Native Orion Technology


Four charcteristics usually mark an object or process as being native Orion: small size, high efficiency, a simple design, and extreme scarcity. Many non-Orions also would add 'remarkable uselessness' to that list.

Federation members consider much Orion technology to be wonderfully curious. Fountains that play music as its water falls, holographic tapestries with figures tha move, and living carpets that grow ane even smell like meadows. An object in a private Orion museum has the curious property of polishing any substance at which it is pointed. Soft polymers are easier and more quickly polished than granite, but supposedly, the object will to the same even to newly forged neutronium. It can be held in one hand and emits no detectable radiation; it has apparently never depleted its source of energy. In a ruin of one planet (jealously guarded by the present ruling family) is an antigravity platform like a table, which cannot be moved. The force needed to pull it free of whatever holds it in place would destroy it. The Orions tend to guard these treasures carefully as only a few examples of such luxuries exist.
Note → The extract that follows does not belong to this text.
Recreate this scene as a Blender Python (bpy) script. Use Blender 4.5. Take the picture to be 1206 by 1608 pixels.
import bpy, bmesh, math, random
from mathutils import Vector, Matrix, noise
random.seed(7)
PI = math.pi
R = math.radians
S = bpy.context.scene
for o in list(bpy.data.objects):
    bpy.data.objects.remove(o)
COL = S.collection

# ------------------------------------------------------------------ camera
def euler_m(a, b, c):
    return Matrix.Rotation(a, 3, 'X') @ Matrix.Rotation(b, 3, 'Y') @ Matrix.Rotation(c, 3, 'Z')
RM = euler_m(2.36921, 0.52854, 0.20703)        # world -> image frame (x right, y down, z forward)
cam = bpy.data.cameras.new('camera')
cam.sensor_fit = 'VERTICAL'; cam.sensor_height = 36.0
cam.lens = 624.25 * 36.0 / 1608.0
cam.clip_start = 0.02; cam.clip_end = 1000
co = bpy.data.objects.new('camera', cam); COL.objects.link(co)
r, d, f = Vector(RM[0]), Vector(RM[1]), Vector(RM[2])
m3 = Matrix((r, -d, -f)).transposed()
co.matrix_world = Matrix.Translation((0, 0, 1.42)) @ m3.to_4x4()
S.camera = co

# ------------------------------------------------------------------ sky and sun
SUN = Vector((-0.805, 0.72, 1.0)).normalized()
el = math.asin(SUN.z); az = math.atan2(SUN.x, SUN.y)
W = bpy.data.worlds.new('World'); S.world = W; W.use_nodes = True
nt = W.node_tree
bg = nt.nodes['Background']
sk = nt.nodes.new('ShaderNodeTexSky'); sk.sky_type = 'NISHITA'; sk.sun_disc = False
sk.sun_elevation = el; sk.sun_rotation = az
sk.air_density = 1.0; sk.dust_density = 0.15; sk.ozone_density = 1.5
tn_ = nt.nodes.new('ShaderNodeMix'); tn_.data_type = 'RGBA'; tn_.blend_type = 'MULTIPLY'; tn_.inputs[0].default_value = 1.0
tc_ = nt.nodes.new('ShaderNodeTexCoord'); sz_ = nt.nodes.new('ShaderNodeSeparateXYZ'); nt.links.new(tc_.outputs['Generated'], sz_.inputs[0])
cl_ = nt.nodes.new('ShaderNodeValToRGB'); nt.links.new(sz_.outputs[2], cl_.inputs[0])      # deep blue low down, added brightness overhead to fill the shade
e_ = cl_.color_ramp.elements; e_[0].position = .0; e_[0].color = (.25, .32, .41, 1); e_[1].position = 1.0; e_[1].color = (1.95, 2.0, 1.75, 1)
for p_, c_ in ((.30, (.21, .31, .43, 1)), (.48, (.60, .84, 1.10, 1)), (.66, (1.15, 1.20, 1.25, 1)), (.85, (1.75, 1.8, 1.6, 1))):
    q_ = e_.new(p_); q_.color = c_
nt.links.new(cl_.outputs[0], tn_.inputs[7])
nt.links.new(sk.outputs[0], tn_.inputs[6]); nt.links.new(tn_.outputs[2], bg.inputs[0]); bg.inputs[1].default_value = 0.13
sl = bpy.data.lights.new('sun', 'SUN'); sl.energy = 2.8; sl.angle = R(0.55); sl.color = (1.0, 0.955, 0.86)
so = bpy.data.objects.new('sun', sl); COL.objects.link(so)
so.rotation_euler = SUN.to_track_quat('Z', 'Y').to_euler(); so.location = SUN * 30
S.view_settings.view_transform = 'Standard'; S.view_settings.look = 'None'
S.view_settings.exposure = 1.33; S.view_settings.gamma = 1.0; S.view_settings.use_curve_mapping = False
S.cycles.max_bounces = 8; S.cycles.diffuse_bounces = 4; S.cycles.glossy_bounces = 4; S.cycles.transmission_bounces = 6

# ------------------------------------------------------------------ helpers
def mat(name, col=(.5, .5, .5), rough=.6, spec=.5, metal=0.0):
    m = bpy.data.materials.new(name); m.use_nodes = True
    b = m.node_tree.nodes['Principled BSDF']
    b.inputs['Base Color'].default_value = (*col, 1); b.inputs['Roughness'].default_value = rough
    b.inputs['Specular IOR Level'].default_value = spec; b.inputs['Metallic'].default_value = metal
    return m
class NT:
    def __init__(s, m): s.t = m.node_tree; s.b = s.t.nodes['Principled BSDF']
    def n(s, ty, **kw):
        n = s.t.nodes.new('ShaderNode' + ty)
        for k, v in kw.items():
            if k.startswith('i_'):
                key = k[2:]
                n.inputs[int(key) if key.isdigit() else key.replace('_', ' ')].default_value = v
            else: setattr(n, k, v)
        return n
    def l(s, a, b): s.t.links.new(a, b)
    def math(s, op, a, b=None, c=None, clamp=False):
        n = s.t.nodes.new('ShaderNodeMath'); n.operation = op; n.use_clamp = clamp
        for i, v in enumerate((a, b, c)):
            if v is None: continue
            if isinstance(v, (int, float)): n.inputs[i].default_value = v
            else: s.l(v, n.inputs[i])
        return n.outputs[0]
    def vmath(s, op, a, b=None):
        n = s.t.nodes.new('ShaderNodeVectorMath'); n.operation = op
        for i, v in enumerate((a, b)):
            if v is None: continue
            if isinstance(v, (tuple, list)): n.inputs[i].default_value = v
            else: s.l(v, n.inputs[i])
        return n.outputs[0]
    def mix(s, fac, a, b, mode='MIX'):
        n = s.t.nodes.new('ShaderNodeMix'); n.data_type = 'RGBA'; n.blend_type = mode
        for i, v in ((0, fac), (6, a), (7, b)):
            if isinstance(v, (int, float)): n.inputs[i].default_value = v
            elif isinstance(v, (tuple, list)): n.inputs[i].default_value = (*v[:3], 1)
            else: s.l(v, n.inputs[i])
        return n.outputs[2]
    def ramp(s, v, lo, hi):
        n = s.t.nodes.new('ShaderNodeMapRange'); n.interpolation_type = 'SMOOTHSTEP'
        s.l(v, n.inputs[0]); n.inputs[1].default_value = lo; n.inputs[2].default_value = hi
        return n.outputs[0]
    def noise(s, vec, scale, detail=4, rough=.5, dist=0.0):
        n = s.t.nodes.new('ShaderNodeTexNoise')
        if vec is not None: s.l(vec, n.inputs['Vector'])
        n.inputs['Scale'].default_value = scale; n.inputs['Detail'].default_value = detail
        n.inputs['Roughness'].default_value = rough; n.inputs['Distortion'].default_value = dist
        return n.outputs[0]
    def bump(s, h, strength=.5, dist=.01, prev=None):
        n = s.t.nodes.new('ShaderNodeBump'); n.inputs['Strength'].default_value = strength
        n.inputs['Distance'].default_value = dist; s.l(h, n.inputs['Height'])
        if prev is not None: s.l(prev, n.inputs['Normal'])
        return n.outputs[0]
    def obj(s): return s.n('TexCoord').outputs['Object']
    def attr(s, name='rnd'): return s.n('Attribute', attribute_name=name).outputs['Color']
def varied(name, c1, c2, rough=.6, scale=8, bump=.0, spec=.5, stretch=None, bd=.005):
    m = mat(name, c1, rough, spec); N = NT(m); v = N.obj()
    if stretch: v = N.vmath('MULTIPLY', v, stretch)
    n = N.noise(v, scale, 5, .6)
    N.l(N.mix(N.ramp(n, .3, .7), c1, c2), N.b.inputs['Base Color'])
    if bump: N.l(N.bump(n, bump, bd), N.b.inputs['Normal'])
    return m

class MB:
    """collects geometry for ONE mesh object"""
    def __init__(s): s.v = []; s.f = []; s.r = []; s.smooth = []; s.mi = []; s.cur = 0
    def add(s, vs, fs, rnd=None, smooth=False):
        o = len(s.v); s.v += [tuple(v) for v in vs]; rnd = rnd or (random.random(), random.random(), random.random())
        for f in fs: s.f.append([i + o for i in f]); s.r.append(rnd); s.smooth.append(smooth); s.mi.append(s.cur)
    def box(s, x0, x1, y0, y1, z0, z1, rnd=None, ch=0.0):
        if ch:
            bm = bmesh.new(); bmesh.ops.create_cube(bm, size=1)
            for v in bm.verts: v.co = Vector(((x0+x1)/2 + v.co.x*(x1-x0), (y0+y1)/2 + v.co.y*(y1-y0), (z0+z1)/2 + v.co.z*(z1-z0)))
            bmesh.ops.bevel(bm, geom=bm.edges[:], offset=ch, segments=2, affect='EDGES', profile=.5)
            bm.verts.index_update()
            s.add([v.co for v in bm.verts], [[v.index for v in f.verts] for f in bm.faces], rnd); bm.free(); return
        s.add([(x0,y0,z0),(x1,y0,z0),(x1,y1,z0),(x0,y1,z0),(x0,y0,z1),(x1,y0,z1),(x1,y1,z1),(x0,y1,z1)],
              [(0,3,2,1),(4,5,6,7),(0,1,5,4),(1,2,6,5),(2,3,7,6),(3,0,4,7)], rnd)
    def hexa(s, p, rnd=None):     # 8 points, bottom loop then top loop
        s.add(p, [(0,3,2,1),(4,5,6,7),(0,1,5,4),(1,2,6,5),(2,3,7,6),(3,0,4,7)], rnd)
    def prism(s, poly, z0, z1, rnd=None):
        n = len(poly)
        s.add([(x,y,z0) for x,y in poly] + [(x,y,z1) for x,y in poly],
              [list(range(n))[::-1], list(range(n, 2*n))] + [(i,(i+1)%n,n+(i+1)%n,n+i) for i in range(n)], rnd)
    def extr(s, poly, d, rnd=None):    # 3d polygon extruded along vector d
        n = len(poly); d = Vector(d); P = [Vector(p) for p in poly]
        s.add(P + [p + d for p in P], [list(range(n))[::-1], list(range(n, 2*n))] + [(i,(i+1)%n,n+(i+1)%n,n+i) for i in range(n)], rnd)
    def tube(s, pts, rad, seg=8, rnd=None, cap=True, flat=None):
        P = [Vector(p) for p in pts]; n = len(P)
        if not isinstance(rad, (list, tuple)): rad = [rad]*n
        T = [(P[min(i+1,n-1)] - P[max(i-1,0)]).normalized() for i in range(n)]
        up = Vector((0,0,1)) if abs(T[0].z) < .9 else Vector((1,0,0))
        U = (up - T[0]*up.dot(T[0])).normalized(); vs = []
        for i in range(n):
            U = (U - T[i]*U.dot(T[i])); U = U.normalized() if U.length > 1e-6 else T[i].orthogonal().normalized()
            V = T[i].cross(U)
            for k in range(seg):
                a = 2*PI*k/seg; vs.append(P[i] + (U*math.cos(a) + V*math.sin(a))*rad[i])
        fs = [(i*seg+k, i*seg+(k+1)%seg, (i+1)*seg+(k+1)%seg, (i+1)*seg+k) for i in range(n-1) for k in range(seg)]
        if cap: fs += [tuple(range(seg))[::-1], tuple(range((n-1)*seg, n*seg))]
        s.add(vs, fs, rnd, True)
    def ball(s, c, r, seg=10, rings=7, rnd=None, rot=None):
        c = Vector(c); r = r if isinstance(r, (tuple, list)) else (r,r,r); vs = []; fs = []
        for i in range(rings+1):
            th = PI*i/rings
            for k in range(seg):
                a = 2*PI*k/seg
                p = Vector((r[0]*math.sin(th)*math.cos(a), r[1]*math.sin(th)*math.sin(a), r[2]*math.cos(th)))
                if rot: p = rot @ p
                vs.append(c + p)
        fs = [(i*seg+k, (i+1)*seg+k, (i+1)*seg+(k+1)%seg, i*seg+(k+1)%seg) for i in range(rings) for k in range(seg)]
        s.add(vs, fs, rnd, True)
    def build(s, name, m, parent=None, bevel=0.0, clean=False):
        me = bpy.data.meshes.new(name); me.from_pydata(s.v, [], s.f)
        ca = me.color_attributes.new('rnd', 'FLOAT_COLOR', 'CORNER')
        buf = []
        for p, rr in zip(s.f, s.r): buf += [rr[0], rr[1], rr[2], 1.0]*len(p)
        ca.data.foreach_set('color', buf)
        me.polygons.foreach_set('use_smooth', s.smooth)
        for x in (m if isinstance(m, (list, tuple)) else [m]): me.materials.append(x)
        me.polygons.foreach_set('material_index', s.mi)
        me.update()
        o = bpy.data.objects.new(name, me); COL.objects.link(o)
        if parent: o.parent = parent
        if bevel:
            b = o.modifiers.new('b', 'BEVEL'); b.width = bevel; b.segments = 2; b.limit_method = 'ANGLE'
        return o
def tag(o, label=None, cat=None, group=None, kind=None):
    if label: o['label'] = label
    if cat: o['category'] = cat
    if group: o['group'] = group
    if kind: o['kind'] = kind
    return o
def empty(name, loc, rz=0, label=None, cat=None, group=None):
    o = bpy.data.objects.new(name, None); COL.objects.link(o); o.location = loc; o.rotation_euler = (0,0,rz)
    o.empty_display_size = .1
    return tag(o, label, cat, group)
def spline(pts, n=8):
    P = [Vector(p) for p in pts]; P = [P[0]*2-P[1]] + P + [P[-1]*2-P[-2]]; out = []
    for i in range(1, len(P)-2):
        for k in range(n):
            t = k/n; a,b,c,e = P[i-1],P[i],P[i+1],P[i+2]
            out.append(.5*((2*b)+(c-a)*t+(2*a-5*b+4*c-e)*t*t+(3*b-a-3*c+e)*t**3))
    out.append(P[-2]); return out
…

Such objects are all museum pieces, valuable for research if nothing else. Noit all old native Orion technology is like this; a grreat portion of it is still in use, but in only in a narrow range of applications. For instance, Orion aircars use Federation antigravity units-but there exists Orion antigravity furniture that uses extraordinarily tiny lift units that cannot be examined without destroying the mechanism. Somewhere, somebody is still manufacturing these things and selling them only to Orions. Starships the Orions painstakingly copy from the Federation or Klingon examples slavishly duplicate the sick bays, but the galleys and all their equipment are unmistakably Orion. There are stoves that cook without heat or emitted radiation, knives that do not cut living flesh. In a unique variation of some unknown form of replicator technology, there simple gadgets capable of taking raw ingredients and producing complete meals with the touch of a button. All of it is nice, but expensive and almost never available to non-Orions. As a wit once said, "If you want to see the past glory of Orion, go to the kitchen."

It is not a joke. The best surviving examples of native Orion technology, and those still being produced, all have to do with personal comfort or self-indulgence. There are no ancient Orion weapons, but there are dustless floors; no metals better than Federation tritanium, but luminescent paste jewelry that never fades; no native heavy construction equipment, but exquisite holo-movies and ancient books that produce their own light for reading.
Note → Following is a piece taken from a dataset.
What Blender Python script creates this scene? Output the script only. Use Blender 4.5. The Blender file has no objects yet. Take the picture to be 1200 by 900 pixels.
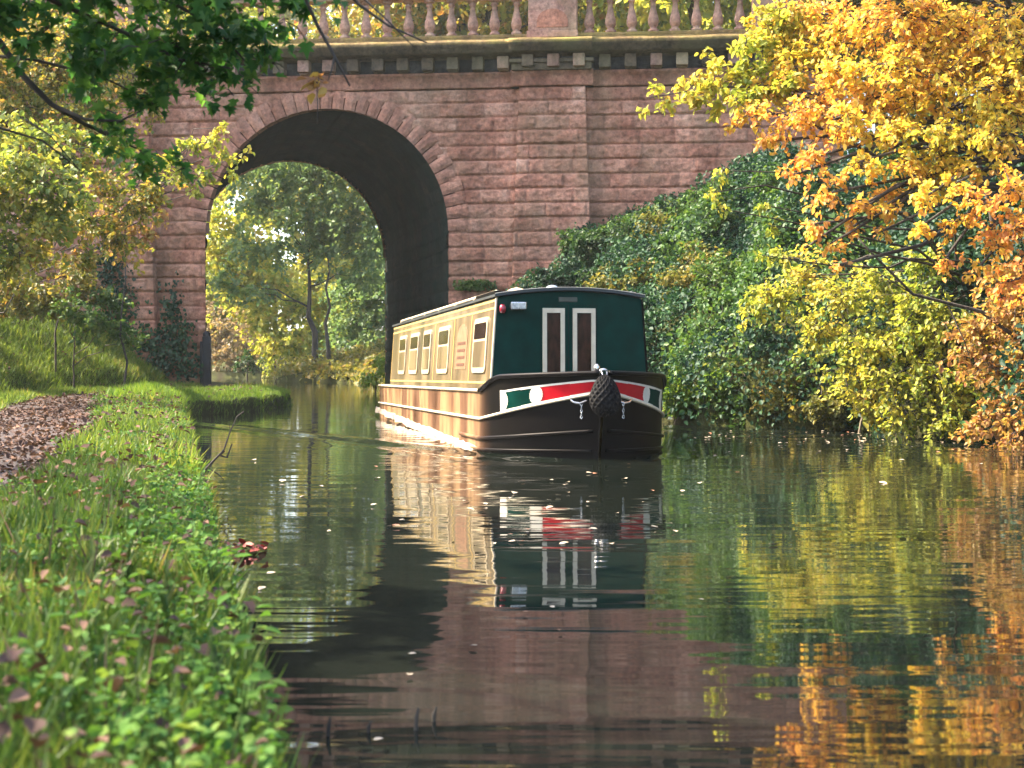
import bpy, math, random
import numpy as np
from mathutils import Vector

rad = math.radians
random.seed(7)
R = np.random.default_rng(11)
S = bpy.context.scene
COL = S.collection

# ------------------------------------------------------------------ camera, sky, sun, exposure
F = 1700.0            # focal length in photo pixels (1200 wide)
CAMZ, HOR = 1.02, 424.0
cd = bpy.data.cameras.new('camera')
cam = bpy.data.objects.new('camera', cd); COL.objects.link(cam)
cam.location = (0, 0, CAMZ); cam.rotation_euler = (rad(90), 0, 0)
cd.sensor_width = 36; cd.lens = 36 * F / 1200; cd.shift_y = -26 / 1200
cd.clip_start = 0.05; cd.clip_end = 3000
cd.dof.use_dof = True; cd.dof.focus_distance = 17; cd.dof.aperture_fstop = 5.6
S.camera = cam

SUN_EL, SUN_AZ = 47.0, (-0.983, 0.185)          # direction towards the sun (x, y)
w = bpy.data.worlds.new('World'); S.world = w; w.use_nodes = True
nt = w.node_tree; bg = nt.nodes['Background']
sk = nt.nodes.new('ShaderNodeTexSky'); sk.sky_type = 'NISHITA'; sk.sun_disc = False
sk.sun_elevation = rad(SUN_EL); sk.sun_rotation = math.atan2(SUN_AZ[0], SUN_AZ[1])
sk.dust_density = 3.0; sk.air_density = 0.8; sk.ozone_density = 0.5
nt.links.new(sk.outputs[0], bg.inputs[0]); bg.inputs[1].default_value = 0.15
sl = bpy.data.lights.new('sun', 'SUN'); sl.energy = 3.4; sl.angle = rad(0.6); sl.color = (1.0, 0.86, 0.66)
so = bpy.data.objects.new('sun', sl); COL.objects.link(so)
ce = math.cos(rad(SUN_EL)); so.location = (-20, 20, 30)
so.rotation_euler = Vector((SUN_AZ[0]*ce, SUN_AZ[1]*ce, math.sin(rad(SUN_EL)))).to_track_quat('Z', 'Y').to_euler()
S.view_settings.view_transform = 'Standard'; S.view_settings.look = 'None'
S.view_settings.exposure = 2.68; S.view_settings.gamma = 1.0
HAZE = 0.0004
S.cycles.use_denoising = True
S.cycles.max_bounces = 7; S.cycles.diffuse_bounces = 3; S.cycles.glossy_bounces = 3
S.cycles.transmission_bounces = 4; S.cycles.caustics_reflective = False; S.cycles.caustics_refractive = False
S.cycles.sample_clamp_indirect = 6.0

# ------------------------------------------------------------------ helpers
def P(px, py, D):
    return np.array([(px - 600) / F * D, D, CAMZ - (py - HOR) / F * D])

def link(name, me, mat=None, parent=None):
    o = bpy.data.objects.new(name, me); COL.objects.link(o)
    if mat is not None: me.materials.append(mat)
    if parent is not None: o.parent = parent
    return o

def tag(o, label=None, cat=None, group=None, kind=None):
    for k, v in (('label', label), ('category', cat), ('group', group), ('kind', kind)):
        if v: o[k] = v
    return o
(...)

There is no doubt the Orions have lost much since The Reverse. One of the reasons funding for archaeological expeditions to Orion ruins has never slackened is the small but steady trickle of ancient arts that can be recovered. A lot of the Federation's android and communications technology derives from such planets. Unfortunately, weather, time, brigands, and art smugglers (who cut up ruins for some wealthy purchaser desiring a piece of history on his mantle) have destroyed all but a handful of fragments of what was.
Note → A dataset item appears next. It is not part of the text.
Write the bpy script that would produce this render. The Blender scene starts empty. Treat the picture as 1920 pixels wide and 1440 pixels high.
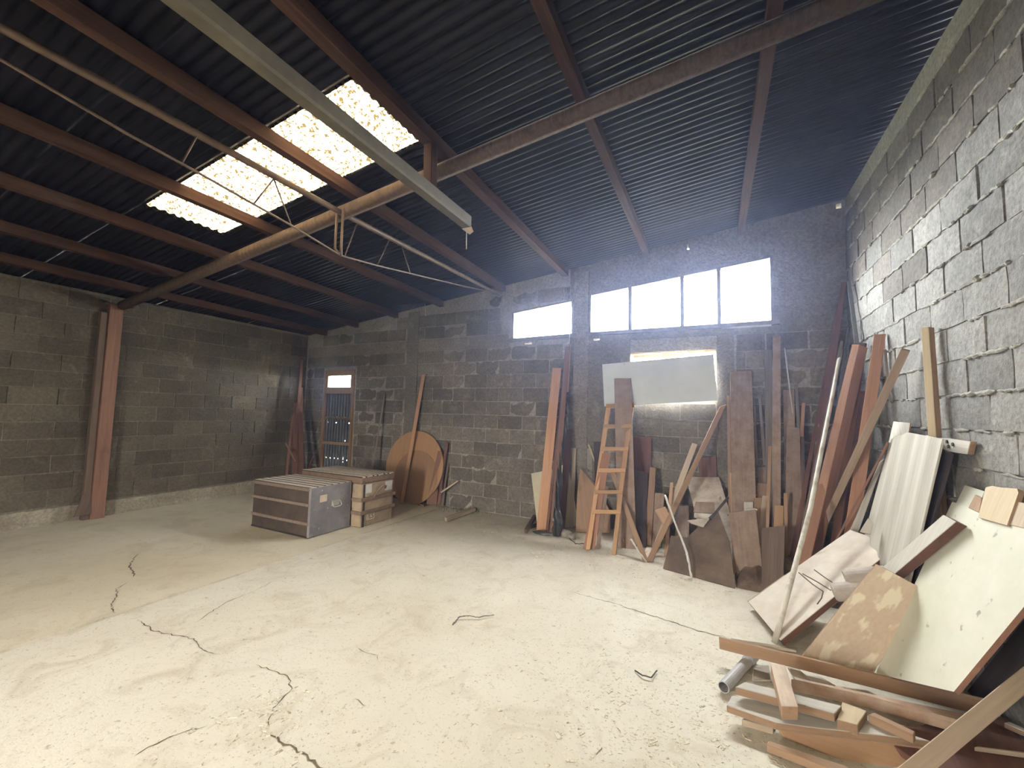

One of the major reasons for so much present-day wastage is the persistent rumor that there are actual functioning Orion machines lying at the bottom of ruins. Hordes of eager fortune hunters have descended on the first Orion ruins they can find, blasting their way into every vault and hidden tunnel looking for a magic Feinberger. Blasting, cutting, and crumbling ancient structures have destroyed the records carved into walls. Even when there is no actual writing, the layouts of ancient Orion ruins or the way they were cut into stone tell much about the builders and their works. Their destruction is the destruction of future knowledge.